Ils sont omniprésents dans nos sociétés, leur silhouette est souvent utilisée en guise d'avertissement pour dissuader les intrus, ils sont les héros de nombreux films et séries télévisées mais se voient pourtant relégués au rang d'antagonistes dans la plupart des jeux vidéos; ce sont?
Les chiens? Presque, les flics, et le bien nommé This Is The Police va justement s'évertuer à nous faire vivre le quotidien ingrat d'un commissaire au bout d'un rouleau dans une ville gangrénée par la corruption où il faut concilier avec des prêtres pédophiles, la mafia omniprésente et un maire, agresseur sexuel notoire. With friends like these, comme ils disent; en somme, Sin City sans la plume de Miller mais avec la même tendance à mélanger sa gravité morbide avec un humour noir déconcertant, en témoignent certaines répliques hilarantes durant plusieurs arrestations alors que les thématiques abordées ne prêtent guère à sourire; certains pourront y voir une faute de goût mais malgré les nombreux clichés convoyés, l'écriture reste étonnamment bonne (même si elle est parfois un peu gâtée par un doublage approximatif et une traduction un peu basique).

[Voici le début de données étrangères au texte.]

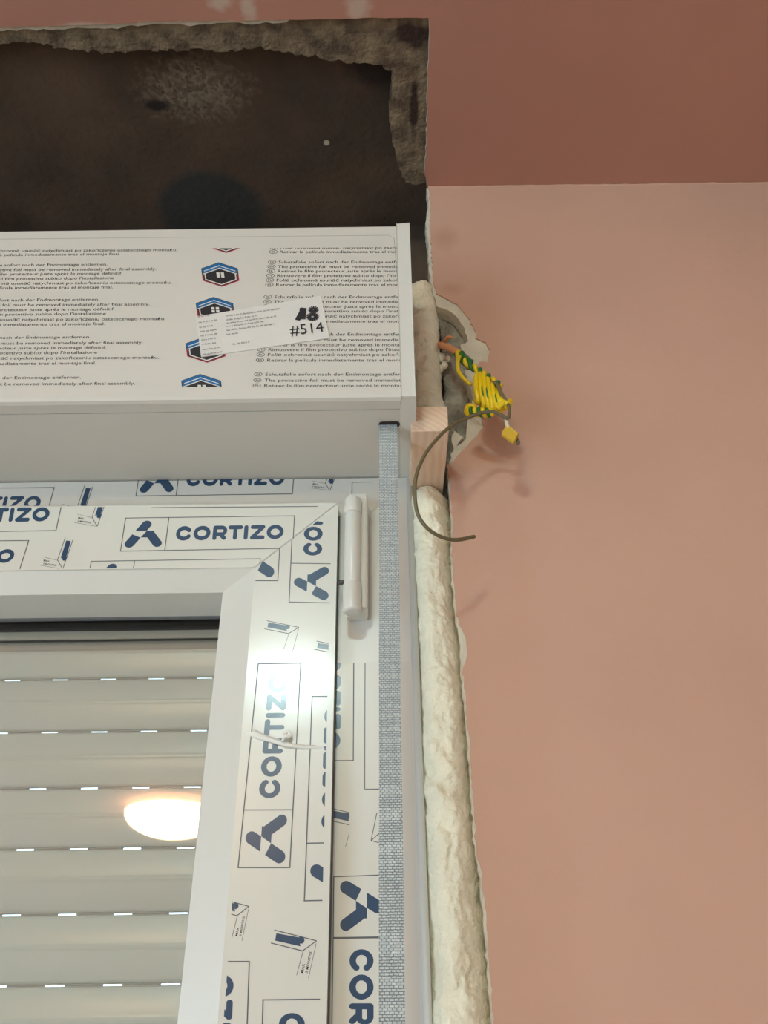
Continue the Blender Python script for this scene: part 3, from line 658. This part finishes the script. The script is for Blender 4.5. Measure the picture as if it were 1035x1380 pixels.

Mais qu'à cela ne tienne car This Is The Police est avant tout un jeu de gestion, un genre qui n'est pas forcément mon domaine de prédilection mais force est de constater que dans la balance de la crédibilité réaliste et d'une mécanique interactive, le jeu trouve plutôt le juste milieu durant une bonne partie de son aventure : la mairie vous impose de réprimer une manifestation par la force mais vous en payez ensuite les frais devant les tribunaux si vous obtempérez, vos policiers endormis ou ivres se tuent au volant en allant faire leur investigation, les appels téléphoniques sont parfois de simples canulars et l'annonce publique d'un tueur en série sévissant en ville plonge les habitants dans l'hystérie collective noyant votre répondeur de faux témoignages; au jeu de la simulation, This Is The Police est plus malin qu'il n'y paraît, malgré ses touches d'excentricité, et j'ai été étonné plus d'une fois de constater la pertinence des conséquences obtenues suite à des actes irréfléchis (la routine parfois éreintante du commissaire amenant justement à prendre des décisions sans leur accorder le temps de réflexion nécessaire). Vous ne vous attacherez pas vraiment aux petits portraits que vous envoyez, inconsidérément ou non, vers le danger chaque jour mais vous en viendrez à apprécier les figures les plus méritantes (et les rares survivants sous votre service) au fur et à mesure de vos enquêtes résolues et arrestations fructueuses; dans le cas contraire, c'est le syndicat qui risque de frapper à votre porte et ce n'est jamais une bonne nouvelle pour les gens en haut lieu!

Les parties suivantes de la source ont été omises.